Jellyfish is capable of running on Nvidia, AMD, and Intel
hardware (this last thanks to support from AMD’s APP SDK). The advantage
of using a GPU to perform system snooping and keylogging is
substantial. If you stop and think about it, there are a variety of
methods to determine exactly what is running on your CPU. From the
Windows Task Manager to applications like Process Explorer, there are
built-in or free tools that will help you isolate exactly which
processes are being called and what those processes are doing. Malware
detection software is more complex, but it offers an even deeper window
into process analysis.
Contrast that with GPUs. In terms of freeware utilities,
you’ve got GPU-Z and a handful of other applications that provide a
similar “GPU Load” monitoring function. Nvidia, AMD, and Intel all
provide some basic profiling tools that can be used to analyze a GPU’s
performance in a specific application, but these toolkits plug into
existing software packages, like Visual Studio. They don’t take a
snapshot of what’s running on the GPU in general — they allow you to
monitor code that you’ve explicitly told to run on the GPU.
Hackers and researchers
have been exploring
more of what a GPU can be used for and come away with some interesting
results, including a project last year that turned a graphics card into a
keylogger. As they noted at the time, “By instructing the GPU to
carefully monitor via DMA the physical page where the keyboard buffer
resides, a GPU-based keylogger can record all user keystrokes and store
them in the memory space of the GPU.”
For those of you wondering about using a simple GPU load
monitor to catch this work, it’s not really feasible — the estimated CPU
and GPU utilization was ~0.1%. The Jellyfish rootkit discussed above
doesn’t just have the ability to transmit information back across a
network — it can theoretically remain resident in between warm reboots
of the target system.
How do we fix this?
It seems likely that malware detection methods will have to
evolve to scan the GPU as well as the CPU, but it’s not clear how easy
that’s going to be. The keylogger research team noted that Nvidia’s CUDA
environment did offer the ability to attach to a running process and
monitor its actions, but states that this is currently Nvidia-specific
and of only limited (though important) use.

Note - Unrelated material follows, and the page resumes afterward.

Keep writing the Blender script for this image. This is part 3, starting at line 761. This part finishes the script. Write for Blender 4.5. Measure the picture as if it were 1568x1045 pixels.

Software detection methods are going to need to
fundamentally step up their game. Malware researchers tend to use
virtual machines (for all the reasons you’d imagine), but these
applications are not designed to support GPU API virtualization. That’s
going to need to change if we’re going to protect systems from code
running on GPUs.
Given the fact that code running on the GPU is almost
untraceable today, it wouldn’t surprise me in the slightest to discover
that state governments had already exploited these detection weaknesses.
White hats, start your engines. Jellyfish is a Linux utility
for now, but nothing in the literature suggests that this issue is unique to that operating system.